More than just memories

4As Christmas nears, scads of holiday memories come to mind . . . the many family trips to Taiwan to visit my mother's mother, the year I discovered that Santa's handwriting looked a lot like both my mother and father's handwriting, the year we opted for Hawaii instead of Taiwan . . . the list goes on and on. There are quite a few holiday memories where I just sit and giggle or groan to myself thinking about the family Christmases. 
One of the most memorable Christmases was the year my family moved to Philadelphia many years ago. Because of the move, my mother made the decision that we would not be going to Taiwan, rather we were staying in Philadelphia to finish unpacking the house and getting it organized. Woohoo!!! I remember thinking that was awesome, because I really didn't feel like going to Taiwan. AGAIN. Not that I don't love my grandmother and seeing her, but the trip does get tiring year after year after year. You know? So, anyway . . . one night, my mother and I were unpacking boxes in the dining room. I have no idea what time it was, but I remember that we were getting somewhat delirious and we'd start laughing for no particular reason. Now, I don't remember the exact order of events, but at some point, my mother ended up in a moving box, legs flopping about, with a moving sticker on her forehead. I remember laughing my head off at her AND taking a picture. The funniest thing is that we were laughing so hard that she couldn't get out of the box.
I had that picture of my mother for years. It reminded me that it is possible that my mother and I get along and have a good time. It often reminded me of the fact that my mother did have a sense of humor and could be ridiculously silly. After many moves of my own once I was out of college, I lost that picture. Or, admittedly, maybe I threw it out in a fit of anger at my mother at some point. I guess it doesn't really matter though, because I have that memory. I'll always have that memory. And nothing, except for maybe Alzheimer's, can take that (along with all my mother mom-memories) away. Sure it'd be great to have the picture just to show other people, but I know within my core that even though my mother and I fought more often than not, there were those incredibly fun and silly times together. 
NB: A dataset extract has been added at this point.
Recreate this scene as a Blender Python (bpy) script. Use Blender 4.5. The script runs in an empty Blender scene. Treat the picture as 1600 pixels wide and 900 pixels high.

There was probably a period of time when I was unable to think about happy times with my mother because of all the anger and bitterness that was built up inside me. I spent so much time being angry that I was unable to cherish the time we had together after my mother was sick. I was unable to let go of the anger from the past to just be with her, especially in the end. Going to my parent's house was a struggle because I didn't want to deal with her. Even as she got sicker, my mother still had a way of pushing just the right button and then in less than five minutes we were arguing. The anger was so strong in me, that I couldn't just let it be and try to find a way to cherish what ended up being the last few moments I had with my mother. 
Now, the anger has subsided along with the bitterness. I've found a way to be okay with everything that transpired between my mother and I. It's the only thing I could do so that I can be in a place where I want to celebrate my mother's life and remember all of our happy and silly times together. I want to be in that place so that as my own family develops, I will be able to share stories, good and bad, of the most incredible mother I could have ever had. As each day passes, I understand her life's importance.